First of all it's best to explain what Review Bombing is. Valve does so as below:
"Review bombing is where players post a large number of reviews in a very compressed time frame, aimed at lowering the Review Score of a game. At the same time, they upvote each other's reviews and downvote all the other reviews."
Valve has user reviews which are available in summary, expandable in full, and contribute to an overall satisfaction rating for a game. The reviews themselves are reviewable to some degree, with other Steam users able to indicate whether they are helpful / unhelpful, or funny. For an example you can ponder over the reviews of the recently released Dishonored: Death of the Outsider game (scroll down for customer reviews section). The purpose of the review section, according to Valve is "to provide a potential purchaser with an estimate of how likely it is that they'll be happy with that purchase".
So what is the problem with Review Bombing? If a certain group of people don't like a game, why can't they get together to criticise it and support each others' views? Valve thinks some of these developer / customer feuds are irrelevant to new would-be gaming purchasers. For example, a game can be negatively reviewed due to things like: "something the developer has said online, or about choices the developer has made in the Steam version of their game relative to other platforms, or simply that they don't like the developer's political convictions". A recent high profile Review Bombing case revolved around a spat between a Firewatch developer and PewDiePie - nothing to do with 'gameplay'.
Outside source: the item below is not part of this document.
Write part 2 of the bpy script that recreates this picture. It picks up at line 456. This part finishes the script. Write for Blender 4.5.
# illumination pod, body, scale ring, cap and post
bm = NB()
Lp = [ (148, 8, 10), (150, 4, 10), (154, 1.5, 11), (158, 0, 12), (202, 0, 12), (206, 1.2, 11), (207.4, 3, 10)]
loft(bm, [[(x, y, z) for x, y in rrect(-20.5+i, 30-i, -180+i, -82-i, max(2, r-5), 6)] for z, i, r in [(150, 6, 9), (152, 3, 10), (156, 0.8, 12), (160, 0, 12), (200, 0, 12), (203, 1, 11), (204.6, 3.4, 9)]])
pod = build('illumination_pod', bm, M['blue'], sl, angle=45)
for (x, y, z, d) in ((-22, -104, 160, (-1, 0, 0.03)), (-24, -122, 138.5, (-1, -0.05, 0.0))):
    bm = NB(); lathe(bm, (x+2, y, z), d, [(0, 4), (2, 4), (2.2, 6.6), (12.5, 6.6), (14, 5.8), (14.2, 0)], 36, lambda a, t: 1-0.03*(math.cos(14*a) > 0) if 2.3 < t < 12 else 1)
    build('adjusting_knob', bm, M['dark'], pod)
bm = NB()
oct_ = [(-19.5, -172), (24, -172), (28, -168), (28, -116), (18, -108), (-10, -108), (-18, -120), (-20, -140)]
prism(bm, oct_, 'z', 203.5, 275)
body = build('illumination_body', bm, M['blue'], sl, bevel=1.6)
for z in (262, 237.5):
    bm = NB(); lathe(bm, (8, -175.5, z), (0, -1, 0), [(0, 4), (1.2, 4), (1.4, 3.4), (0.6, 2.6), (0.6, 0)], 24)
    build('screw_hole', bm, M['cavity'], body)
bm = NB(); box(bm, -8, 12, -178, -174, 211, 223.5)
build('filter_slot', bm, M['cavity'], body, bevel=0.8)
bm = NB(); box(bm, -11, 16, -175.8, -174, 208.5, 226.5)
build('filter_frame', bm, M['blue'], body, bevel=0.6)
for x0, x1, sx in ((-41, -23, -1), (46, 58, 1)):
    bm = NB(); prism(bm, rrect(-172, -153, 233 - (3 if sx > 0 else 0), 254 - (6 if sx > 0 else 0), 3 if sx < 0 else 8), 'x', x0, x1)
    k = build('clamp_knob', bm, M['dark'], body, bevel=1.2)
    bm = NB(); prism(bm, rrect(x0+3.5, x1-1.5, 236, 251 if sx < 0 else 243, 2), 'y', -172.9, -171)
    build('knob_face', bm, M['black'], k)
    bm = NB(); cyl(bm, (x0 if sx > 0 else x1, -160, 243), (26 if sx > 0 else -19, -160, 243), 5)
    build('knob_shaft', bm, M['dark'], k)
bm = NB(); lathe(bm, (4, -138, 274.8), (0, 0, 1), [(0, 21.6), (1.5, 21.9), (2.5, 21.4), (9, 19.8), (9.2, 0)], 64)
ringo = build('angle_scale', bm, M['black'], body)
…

Often after a Review Bomb a game score regains its former heights, this is seen as a developer acting to remedy problems / issues with a game that have caused unhappiness in the community. Usually that's the case as this is business after all, and long term thinking is usually the best strategy.
Valve considered a number of things which could minimise Review Bomb impacts. It thought about suspending reviews for a period if such activity is detected, also it pondered over review score weights. It came to the conclusion that such measures were too strong and instead decided to share more data with end users.
What Steam gamers will get as a result is a view of the positive to negative review timeline displayed as a histogram (example above). Valve reckons this gives would-be purchasers the opportunity to "spot temporary distortions in the reviews, to investigate why that distortion occurred, and decide for yourself whether it's something you care about." That sounds rather sensible, democratic, and unobtrusive - no blocking or limiting user behaviour, just more data for people to make clear purchasing decisions.
Valve will continue to monitor its user reviews and the community conversations around them.